Pertama, jargon, bad news, is good news, sering membuat wartawan mengutip kemudian dijadikan berita, artikel, ataupun opini. Jelas demi klik yang mau disasar, sebagai tujuan untuk menarik pembaca.
Terutama akhir-akhir ini adalah boomingnya penceramah   agama, namun lebih sering bicara politik dan juga hanya bicara hal-hal yang bernada provokatif, jauh dari ajaran-ajaran agama yang sewajarnya.
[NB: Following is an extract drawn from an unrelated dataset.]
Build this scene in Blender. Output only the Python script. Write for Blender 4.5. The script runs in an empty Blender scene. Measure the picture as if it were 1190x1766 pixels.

Mereka ini makin besar karena liputan media. Lagi-lagi jargpn berita buruk adalah khabar baik itu. tanpa memikirkan dampak lebih jauh.
Kedua, jangan naif, bahwa berliterasi dan berdinamika di dunia maya, digital, dan internet ini adalah ajang  monetasi. Itu adalah hak dan wajar jika pekerja mendapatkan reward. Nah, ketika wartawan hanya mengutip begitu, dia mendapatkan bayaran padahal yang membuat karya hanya memperoleh remah-remah.
Ini masalah yang tidak besar, karena bisa saja penghasil karya tidak mencaari uang dengan itu. berbeda, kalau sama-sama  mencari uang.
Ketiga, plagiasi. Ini sanga serius, karena pelaku literasi malah melakukan plagiasi. Sering dengan dalih menuliskan nama si penulis sudah sah. Padahal jika mau fair si wartawan, menuliskan ulang dengan bahasa sendiri.
Ini juga malas dan tidak mau susah. Mengambil karya itu berbeda dengan menuliskan press release.
Keempat, bai etika. Bagaimana wartawan demikian melupakan etika. Yakin, mereka, tidak akan izin. Bagaimana pertanggungjawaban  etis  mereka? Entahlah, minim.
Ini seolah biasa saja, dan makin banyak media besar dan terpercaya mulai juga terkontaminasi.
Kelima, media itu memiliki tanggung jawab besar bagi kehidupan lebih bermutu bagi masyarakat. Bbagaimana   mencerdaskan masyarakat dengan tulisan dan berita bermutu. Bukan malah seadanya.
Hal yang serius, namun sama sekali tidak dianggap masalah dan itu baik-baik saja. Karena semua media juga demikian.